(Directions for this task): Leave out the pictures and set down exactly the lines from the start of the listing through the one with "struct(b.build('baseboard_back','machine_grey',smooth=0))", both included.

(Collected data):

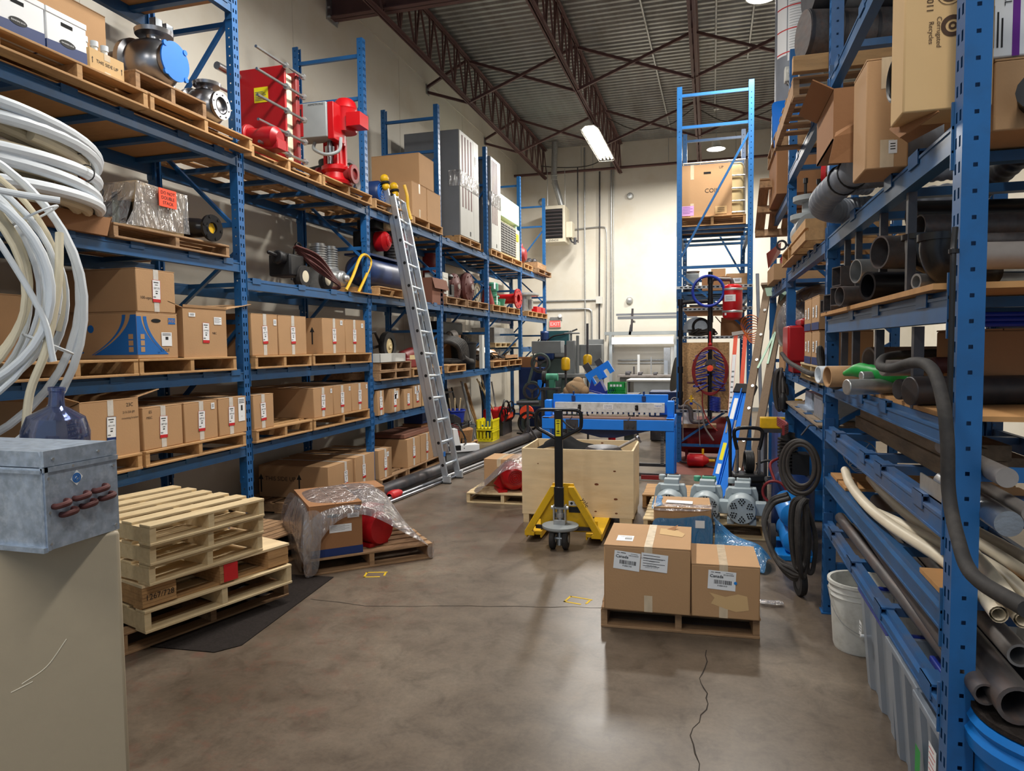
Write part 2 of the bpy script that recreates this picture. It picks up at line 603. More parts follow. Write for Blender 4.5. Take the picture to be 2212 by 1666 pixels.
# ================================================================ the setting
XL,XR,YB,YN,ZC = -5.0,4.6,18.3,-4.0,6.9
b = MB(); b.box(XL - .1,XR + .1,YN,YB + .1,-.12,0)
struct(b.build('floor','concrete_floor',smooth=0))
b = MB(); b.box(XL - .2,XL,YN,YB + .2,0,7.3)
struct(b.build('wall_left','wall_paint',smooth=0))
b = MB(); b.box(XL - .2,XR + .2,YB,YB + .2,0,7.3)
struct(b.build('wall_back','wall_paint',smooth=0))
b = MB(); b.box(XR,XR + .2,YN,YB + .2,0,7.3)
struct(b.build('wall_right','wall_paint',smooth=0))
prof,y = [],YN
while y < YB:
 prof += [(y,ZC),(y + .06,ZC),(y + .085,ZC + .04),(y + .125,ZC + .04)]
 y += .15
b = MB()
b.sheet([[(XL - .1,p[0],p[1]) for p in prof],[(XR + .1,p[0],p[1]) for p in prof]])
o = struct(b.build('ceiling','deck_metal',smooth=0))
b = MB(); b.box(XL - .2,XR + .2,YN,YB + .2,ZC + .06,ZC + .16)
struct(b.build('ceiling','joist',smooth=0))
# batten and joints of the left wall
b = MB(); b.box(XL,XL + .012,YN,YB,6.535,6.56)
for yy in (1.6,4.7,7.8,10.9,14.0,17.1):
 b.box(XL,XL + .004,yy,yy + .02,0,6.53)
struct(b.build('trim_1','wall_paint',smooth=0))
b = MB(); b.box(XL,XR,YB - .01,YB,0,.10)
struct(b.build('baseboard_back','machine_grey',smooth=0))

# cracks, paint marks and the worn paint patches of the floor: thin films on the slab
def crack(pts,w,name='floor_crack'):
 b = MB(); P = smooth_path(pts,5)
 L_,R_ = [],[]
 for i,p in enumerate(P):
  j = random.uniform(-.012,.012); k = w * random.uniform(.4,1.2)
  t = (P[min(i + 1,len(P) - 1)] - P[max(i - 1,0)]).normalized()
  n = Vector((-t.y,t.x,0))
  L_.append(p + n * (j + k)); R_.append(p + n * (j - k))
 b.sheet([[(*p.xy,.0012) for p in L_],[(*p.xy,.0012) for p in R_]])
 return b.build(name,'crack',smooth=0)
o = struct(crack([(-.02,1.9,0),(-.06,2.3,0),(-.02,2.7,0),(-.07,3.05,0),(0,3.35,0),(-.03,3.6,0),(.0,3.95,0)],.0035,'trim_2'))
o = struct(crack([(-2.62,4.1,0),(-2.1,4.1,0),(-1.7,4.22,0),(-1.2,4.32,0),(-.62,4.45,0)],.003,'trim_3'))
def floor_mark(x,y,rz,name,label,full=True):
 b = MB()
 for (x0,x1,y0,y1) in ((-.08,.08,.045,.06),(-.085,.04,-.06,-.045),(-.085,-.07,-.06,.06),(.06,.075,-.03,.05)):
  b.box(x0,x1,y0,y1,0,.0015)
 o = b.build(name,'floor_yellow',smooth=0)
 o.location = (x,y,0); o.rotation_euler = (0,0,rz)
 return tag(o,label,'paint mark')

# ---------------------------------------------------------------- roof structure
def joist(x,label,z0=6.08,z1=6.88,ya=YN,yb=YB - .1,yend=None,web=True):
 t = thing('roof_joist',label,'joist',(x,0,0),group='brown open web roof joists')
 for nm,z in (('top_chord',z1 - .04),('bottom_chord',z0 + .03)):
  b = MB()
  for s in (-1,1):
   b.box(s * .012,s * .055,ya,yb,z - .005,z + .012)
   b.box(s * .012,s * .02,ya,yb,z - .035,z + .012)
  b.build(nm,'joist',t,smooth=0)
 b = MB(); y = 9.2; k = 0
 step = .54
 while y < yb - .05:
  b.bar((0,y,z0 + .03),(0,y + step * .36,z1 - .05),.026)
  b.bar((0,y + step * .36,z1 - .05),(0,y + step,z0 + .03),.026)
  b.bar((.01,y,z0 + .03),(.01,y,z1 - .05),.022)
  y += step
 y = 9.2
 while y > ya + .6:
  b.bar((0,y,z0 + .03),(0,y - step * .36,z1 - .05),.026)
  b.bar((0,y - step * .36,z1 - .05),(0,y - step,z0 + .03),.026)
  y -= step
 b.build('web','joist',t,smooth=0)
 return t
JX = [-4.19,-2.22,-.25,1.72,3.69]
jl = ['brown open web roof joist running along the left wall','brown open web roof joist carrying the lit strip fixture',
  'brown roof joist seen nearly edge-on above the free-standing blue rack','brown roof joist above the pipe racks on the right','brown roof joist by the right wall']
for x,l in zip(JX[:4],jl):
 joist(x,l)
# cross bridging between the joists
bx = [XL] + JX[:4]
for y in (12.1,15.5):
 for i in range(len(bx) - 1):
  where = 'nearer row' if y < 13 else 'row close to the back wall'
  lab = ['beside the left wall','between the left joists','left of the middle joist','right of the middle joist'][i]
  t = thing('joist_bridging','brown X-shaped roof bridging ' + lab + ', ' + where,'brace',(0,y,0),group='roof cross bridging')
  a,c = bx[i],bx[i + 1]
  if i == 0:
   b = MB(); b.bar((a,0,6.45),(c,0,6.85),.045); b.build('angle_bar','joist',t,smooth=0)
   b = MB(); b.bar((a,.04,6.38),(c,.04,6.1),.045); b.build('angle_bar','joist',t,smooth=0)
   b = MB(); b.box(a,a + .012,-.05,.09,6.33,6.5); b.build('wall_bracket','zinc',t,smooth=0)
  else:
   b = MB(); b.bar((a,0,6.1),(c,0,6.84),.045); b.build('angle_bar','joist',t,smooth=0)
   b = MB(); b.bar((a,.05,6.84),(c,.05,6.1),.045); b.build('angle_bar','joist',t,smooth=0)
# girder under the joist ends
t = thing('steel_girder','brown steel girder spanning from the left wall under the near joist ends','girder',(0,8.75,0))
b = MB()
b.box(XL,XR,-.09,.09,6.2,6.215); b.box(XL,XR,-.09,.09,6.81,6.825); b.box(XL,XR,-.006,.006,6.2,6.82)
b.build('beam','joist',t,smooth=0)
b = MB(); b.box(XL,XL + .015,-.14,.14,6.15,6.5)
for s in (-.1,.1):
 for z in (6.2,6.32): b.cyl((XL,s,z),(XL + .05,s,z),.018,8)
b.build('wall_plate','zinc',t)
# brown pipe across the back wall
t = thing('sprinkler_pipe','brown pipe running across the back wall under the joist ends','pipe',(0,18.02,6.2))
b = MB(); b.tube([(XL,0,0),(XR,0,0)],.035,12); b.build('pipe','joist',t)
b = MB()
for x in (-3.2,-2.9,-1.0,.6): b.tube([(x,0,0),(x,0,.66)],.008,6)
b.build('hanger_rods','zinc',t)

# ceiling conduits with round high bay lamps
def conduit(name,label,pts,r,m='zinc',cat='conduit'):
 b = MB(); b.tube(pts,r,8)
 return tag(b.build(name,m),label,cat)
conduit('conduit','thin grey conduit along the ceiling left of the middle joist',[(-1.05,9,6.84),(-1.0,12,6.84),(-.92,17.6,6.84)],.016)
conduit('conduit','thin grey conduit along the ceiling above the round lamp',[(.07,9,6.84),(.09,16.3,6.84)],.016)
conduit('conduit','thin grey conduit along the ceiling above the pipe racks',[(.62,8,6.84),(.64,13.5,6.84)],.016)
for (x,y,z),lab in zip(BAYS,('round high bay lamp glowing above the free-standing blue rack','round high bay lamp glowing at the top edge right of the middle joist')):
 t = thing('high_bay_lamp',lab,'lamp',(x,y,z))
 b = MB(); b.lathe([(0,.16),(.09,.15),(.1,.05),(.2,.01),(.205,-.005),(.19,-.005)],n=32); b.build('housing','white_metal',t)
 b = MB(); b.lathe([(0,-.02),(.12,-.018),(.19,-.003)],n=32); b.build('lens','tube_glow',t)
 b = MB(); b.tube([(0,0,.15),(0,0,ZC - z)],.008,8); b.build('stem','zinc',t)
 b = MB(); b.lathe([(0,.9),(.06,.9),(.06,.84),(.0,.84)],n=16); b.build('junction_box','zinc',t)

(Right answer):
Write part 2 of the bpy script that recreates this picture. It picks up at line 603. More parts follow. Write for Blender 4.5. Take the picture to be 2212 by 1666 pixels.
# ================================================================ the setting
XL,XR,YB,YN,ZC = -5.0,4.6,18.3,-4.0,6.9
b = MB(); b.box(XL - .1,XR + .1,YN,YB + .1,-.12,0)
struct(b.build('floor','concrete_floor',smooth=0))
b = MB(); b.box(XL - .2,XL,YN,YB + .2,0,7.3)
struct(b.build('wall_left','wall_paint',smooth=0))
b = MB(); b.box(XL - .2,XR + .2,YB,YB + .2,0,7.3)
struct(b.build('wall_back','wall_paint',smooth=0))
b = MB(); b.box(XR,XR + .2,YN,YB + .2,0,7.3)
struct(b.build('wall_right','wall_paint',smooth=0))
prof,y = [],YN
while y < YB:
 prof += [(y,ZC),(y + .06,ZC),(y + .085,ZC + .04),(y + .125,ZC + .04)]
 y += .15
b = MB()
b.sheet([[(XL - .1,p[0],p[1]) for p in prof],[(XR + .1,p[0],p[1]) for p in prof]])
o = struct(b.build('ceiling','deck_metal',smooth=0))
b = MB(); b.box(XL - .2,XR + .2,YN,YB + .2,ZC + .06,ZC + .16)
struct(b.build('ceiling','joist',smooth=0))
# batten and joints of the left wall
b = MB(); b.box(XL,XL + .012,YN,YB,6.535,6.56)
for yy in (1.6,4.7,7.8,10.9,14.0,17.1):
 b.box(XL,XL + .004,yy,yy + .02,0,6.53)
struct(b.build('trim_1','wall_paint',smooth=0))
b = MB(); b.box(XL,XR,YB - .01,YB,0,.10)
struct(b.build('baseboard_back','machine_grey',smooth=0))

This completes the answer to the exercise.